## TASK PROMPT
Output all the material that follows, exactly as given.

## RECORDED INFORMATION
begin

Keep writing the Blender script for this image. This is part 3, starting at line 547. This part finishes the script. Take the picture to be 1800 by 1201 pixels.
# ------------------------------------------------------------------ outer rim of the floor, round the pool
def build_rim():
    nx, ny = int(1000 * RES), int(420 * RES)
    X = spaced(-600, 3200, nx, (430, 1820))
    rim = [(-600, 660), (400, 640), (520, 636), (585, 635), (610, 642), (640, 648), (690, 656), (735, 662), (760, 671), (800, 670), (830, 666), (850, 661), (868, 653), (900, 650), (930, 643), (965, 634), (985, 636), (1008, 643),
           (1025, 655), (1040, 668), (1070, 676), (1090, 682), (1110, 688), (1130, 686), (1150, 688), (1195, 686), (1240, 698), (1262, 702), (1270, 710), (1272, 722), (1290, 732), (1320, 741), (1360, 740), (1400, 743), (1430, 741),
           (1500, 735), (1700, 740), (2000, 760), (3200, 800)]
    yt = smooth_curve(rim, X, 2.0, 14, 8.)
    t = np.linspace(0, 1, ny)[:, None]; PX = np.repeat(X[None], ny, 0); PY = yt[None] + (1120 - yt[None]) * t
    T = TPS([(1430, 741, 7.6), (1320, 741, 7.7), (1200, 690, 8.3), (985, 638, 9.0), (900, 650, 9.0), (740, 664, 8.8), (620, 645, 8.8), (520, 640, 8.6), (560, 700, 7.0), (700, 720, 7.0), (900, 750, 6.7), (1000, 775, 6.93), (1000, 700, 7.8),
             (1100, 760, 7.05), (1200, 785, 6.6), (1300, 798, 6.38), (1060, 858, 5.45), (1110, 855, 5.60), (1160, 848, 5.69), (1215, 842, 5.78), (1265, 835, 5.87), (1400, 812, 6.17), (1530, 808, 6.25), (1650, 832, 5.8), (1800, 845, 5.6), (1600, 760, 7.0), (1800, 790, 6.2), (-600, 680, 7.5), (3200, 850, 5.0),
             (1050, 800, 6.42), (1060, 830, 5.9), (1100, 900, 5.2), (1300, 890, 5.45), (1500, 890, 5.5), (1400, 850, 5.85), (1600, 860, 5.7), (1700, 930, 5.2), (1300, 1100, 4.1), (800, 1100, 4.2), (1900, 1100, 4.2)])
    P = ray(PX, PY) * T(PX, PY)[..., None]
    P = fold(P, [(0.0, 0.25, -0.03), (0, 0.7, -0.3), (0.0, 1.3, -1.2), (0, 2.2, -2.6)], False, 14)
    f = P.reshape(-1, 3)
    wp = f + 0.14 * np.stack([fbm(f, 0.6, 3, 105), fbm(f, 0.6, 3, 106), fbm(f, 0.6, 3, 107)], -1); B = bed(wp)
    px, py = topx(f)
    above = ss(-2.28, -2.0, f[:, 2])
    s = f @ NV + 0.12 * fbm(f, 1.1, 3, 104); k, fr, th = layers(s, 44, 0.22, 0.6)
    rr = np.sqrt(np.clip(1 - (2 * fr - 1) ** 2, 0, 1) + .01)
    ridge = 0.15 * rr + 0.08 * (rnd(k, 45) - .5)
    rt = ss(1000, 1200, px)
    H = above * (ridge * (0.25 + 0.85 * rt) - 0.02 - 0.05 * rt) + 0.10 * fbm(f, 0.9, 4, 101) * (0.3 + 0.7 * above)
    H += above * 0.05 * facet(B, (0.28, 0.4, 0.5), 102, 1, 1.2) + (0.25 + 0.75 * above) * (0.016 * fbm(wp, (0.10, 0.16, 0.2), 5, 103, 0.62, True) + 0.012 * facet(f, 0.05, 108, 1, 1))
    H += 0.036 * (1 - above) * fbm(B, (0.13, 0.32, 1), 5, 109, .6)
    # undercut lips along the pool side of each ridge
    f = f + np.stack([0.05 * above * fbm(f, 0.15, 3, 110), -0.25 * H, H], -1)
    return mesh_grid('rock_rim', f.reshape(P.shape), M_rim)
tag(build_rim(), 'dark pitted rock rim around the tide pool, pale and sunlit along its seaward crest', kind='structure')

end

## ANSWER IN FULL
Keep writing the Blender script for this image. This is part 3, starting at line 547. This part finishes the script. Take the picture to be 1800 by 1201 pixels.
# ------------------------------------------------------------------ outer rim of the floor, round the pool
def build_rim():
    nx, ny = int(1000 * RES), int(420 * RES)
    X = spaced(-600, 3200, nx, (430, 1820))
    rim = [(-600, 660), (400, 640), (520, 636), (585, 635), (610, 642), (640, 648), (690, 656), (735, 662), (760, 671), (800, 670), (830, 666), (850, 661), (868, 653), (900, 650), (930, 643), (965, 634), (985, 636), (1008, 643),
           (1025, 655), (1040, 668), (1070, 676), (1090, 682), (1110, 688), (1130, 686), (1150, 688), (1195, 686), (1240, 698), (1262, 702), (1270, 710), (1272, 722), (1290, 732), (1320, 741), (1360, 740), (1400, 743), (1430, 741),
           (1500, 735), (1700, 740), (2000, 760), (3200, 800)]
    yt = smooth_curve(rim, X, 2.0, 14, 8.)
    t = np.linspace(0, 1, ny)[:, None]; PX = np.repeat(X[None], ny, 0); PY = yt[None] + (1120 - yt[None]) * t
    T = TPS([(1430, 741, 7.6), (1320, 741, 7.7), (1200, 690, 8.3), (985, 638, 9.0), (900, 650, 9.0), (740, 664, 8.8), (620, 645, 8.8), (520, 640, 8.6), (560, 700, 7.0), (700, 720, 7.0), (900, 750, 6.7), (1000, 775, 6.93), (1000, 700, 7.8),
             (1100, 760, 7.05), (1200, 785, 6.6), (1300, 798, 6.38), (1060, 858, 5.45), (1110, 855, 5.60), (1160, 848, 5.69), (1215, 842, 5.78), (1265, 835, 5.87), (1400, 812, 6.17), (1530, 808, 6.25), (1650, 832, 5.8), (1800, 845, 5.6), (1600, 760, 7.0), (1800, 790, 6.2), (-600, 680, 7.5), (3200, 850, 5.0),
             (1050, 800, 6.42), (1060, 830, 5.9), (1100, 900, 5.2), (1300, 890, 5.45), (1500, 890, 5.5), (1400, 850, 5.85), (1600, 860, 5.7), (1700, 930, 5.2), (1300, 1100, 4.1), (800, 1100, 4.2), (1900, 1100, 4.2)])
    P = ray(PX, PY) * T(PX, PY)[..., None]
    P = fold(P, [(0.0, 0.25, -0.03), (0, 0.7, -0.3), (0.0, 1.3, -1.2), (0, 2.2, -2.6)], False, 14)
    f = P.reshape(-1, 3)
    wp = f + 0.14 * np.stack([fbm(f, 0.6, 3, 105), fbm(f, 0.6, 3, 106), fbm(f, 0.6, 3, 107)], -1); B = bed(wp)
    px, py = topx(f)
    above = ss(-2.28, -2.0, f[:, 2])
    s = f @ NV + 0.12 * fbm(f, 1.1, 3, 104); k, fr, th = layers(s, 44, 0.22, 0.6)
    rr = np.sqrt(np.clip(1 - (2 * fr - 1) ** 2, 0, 1) + .01)
    ridge = 0.15 * rr + 0.08 * (rnd(k, 45) - .5)
    rt = ss(1000, 1200, px)
    H = above * (ridge * (0.25 + 0.85 * rt) - 0.02 - 0.05 * rt) + 0.10 * fbm(f, 0.9, 4, 101) * (0.3 + 0.7 * above)
    H += above * 0.05 * facet(B, (0.28, 0.4, 0.5), 102, 1, 1.2) + (0.25 + 0.75 * above) * (0.016 * fbm(wp, (0.10, 0.16, 0.2), 5, 103, 0.62, True) + 0.012 * facet(f, 0.05, 108, 1, 1))
    H += 0.036 * (1 - above) * fbm(B, (0.13, 0.32, 1), 5, 109, .6)
    # undercut lips along the pool side of each ridge
    f = f + np.stack([0.05 * above * fbm(f, 0.15, 3, 110), -0.25 * H, H], -1)
    return mesh_grid('rock_rim', f.reshape(P.shape), M_rim)
tag(build_rim(), 'dark pitted rock rim around the tide pool, pale and sunlit along its seaward crest', kind='structure')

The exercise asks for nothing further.